Pogoda w TVP dokładniejsza

Pogoda w TVP dokładniejsza

Są pewne szczegóły, których wielu nawet nie zauważa, a d la innych są tak ważne jakby to była sprawa życia i śmierci. Tak jest w przypadku np. prezentowania pogody w Telewizji Polskiej. Choć nawet w czasach PRL to prognozę na najbliższe dni uznawano za oderwaną od polityki, tym razem to właśnie polityka wkroczyła do pogody.

Zaczęło się dość zwyczajnie. Jedna z kandydatek w wyborach samorządowych w Nowym Sączu wystosowała list do prezesa TVP Jacka Kurskiego. Chodziło jej o to, że podczas podawania lokalnej prognozy pogody na największych stacjach Telewizji Polskiej brakuje jej miejscowości, a jest ona przecież tak ważna, że na mapce musi być!

Jak widzicie sprawa dość błaha, ale nie w trakcie kampanii. Dlatego prezes Kurski podjął szybką decyzję i postanowił całość naprawić. Nie tylko dodał do mapy Nowy Sącz, ale wszystkie byłe miasta powiatowe!

Mapki są więc zdecydowanie bardziej wypełnione, lokalni widzowie z większych miejscowości zachwycenia (bo nie muszą już włączać TVP 3 by w lokalnym serwisie wiadomości oglądać pogodę), a kandydatka dostała dodatkowy oręż do walki wyborczej (w końcu pokazała jak jest skuteczna i jakich ma znajomych na przysłowiowej górze).

Złośliwi wskazują jednak na jedną kwestię. PRowe rozegranie tej sprawy.
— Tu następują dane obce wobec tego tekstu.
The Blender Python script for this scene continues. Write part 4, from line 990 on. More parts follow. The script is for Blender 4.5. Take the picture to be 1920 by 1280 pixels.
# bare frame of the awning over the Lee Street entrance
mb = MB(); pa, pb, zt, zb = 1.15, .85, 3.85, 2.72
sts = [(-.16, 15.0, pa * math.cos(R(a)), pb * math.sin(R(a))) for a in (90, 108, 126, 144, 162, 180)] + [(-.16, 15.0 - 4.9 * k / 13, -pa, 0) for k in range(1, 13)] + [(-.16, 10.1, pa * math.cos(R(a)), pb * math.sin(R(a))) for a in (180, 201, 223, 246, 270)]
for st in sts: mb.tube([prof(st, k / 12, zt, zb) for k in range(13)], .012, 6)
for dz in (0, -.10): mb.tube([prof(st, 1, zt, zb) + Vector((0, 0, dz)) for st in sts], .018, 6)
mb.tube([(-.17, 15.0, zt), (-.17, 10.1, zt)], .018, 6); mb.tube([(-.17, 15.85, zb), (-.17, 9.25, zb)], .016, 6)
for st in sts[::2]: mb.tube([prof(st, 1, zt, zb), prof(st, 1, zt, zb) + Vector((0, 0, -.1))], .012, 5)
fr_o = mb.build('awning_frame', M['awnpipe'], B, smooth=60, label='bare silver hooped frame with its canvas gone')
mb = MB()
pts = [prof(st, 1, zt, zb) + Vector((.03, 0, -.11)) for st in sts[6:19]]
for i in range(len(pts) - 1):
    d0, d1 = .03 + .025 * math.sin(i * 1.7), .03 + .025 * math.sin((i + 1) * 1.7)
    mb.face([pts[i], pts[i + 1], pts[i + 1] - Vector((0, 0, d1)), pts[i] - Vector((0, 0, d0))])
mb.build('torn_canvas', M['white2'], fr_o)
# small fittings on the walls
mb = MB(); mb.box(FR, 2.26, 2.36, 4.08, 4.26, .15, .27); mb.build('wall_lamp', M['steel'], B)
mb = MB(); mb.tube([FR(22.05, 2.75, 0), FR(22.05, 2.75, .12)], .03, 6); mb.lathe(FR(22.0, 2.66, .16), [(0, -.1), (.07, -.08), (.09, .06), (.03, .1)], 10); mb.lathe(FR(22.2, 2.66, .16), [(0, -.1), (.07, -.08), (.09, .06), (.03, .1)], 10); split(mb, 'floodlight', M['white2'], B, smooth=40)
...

O wszystkim poinformował prezes Kurski na swoim Twitterze i podkreślił, że to on podjął taką decyzję (oczywiście na podstawie wspomnianego listu). Podczas gdy takie kompetencje miał też zwykły sekretarz redakcji, a nie najważniejsza osoba w całej Telewizji.

No i w taki sposób polityka wkroczyła do prognozy pogody. Trochę to przykre, ale taki mamy klimat. Dlatego aż strach pomyśleć jakie zmiany szykuje się w pogodzie na kolejne Wybory. Może bezpośrednia informacja o deszczu i temperaturze w okolicach każdego z lokali wyborczych?